No que respeita a este último ofício manual, a FICA dá workshops de tufting, punch needle, tecelagem, bordado sobre tecido, iniciação ao bordado, tapeçaria, croché, esmirna, entre outros. O objetivo, segundo Rita Daniel, “é transmitir ao máximo aquilo que são as técnicas manuais e os ofícios manuais, tentando ter uma oferta um bocadinho pragmática. Apesar dos nossos workshops estarem focados para a transmissão da técnica num sentido muito direto e prático, não queremos facilitar aquilo que é o ofício e aquilo que implica o saber fazer; a ideia é a pessoa ter um conhecimento que lhe permita, depois, valorizar as peças que são feitas à mão e valorizar o artesão em si”.

Artlier
Rua Gervásio Lobato, 47B / 933 932 532
Escola de artes e ofícios, o Artlier junta o conhecimento e o lazer, apresentando-se como um espaço de partilha de saberes, de aprender pelo fazer e aprender o saber fazer. É um lugar de contar histórias e estórias de pessoas e costumes, um lugar de resgatar tempo e tradições, e fá-lo através de cursos, workshops e oficinas em áreas tão distintas como o têxtil, a madeira, a cerâmica, a pintura e o desenho. Em relação ao têxtil, Joana Teixeira interpela-nos: “o têxtil é um mundo, não é? É uma portinha que se abre e é gigantesca”.

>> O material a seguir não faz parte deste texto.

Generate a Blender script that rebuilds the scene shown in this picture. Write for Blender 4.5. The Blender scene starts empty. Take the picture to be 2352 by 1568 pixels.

Nesta área, o Artlier oferece formação, entre outros, no clássico tricô, croché, tapeçaria, bordado de Arraiolos, bordado livre em papel, remendo de malha e remendo de tecido, sendo estes dois últimos os workshops mais recentes, e Joana explica porquê: “A escola começou em 2002 com restauro de móveis e restauro de madeiras. E, ao longo deste tempo, foram-se acrescentando mais, mas sempre numa vertente de recuperação, de restauro, de reparação. Além disso, o processo de remendo alia a importância ambiental de um guarda-roupa mais circular e os benefícios mentais e criativos da costura manual”. O objetivo deste workshop é aprender formas de recuperar e intervir em peças de roupa danificadas, prolongando o seu uso e conferindo-lhes mais valor.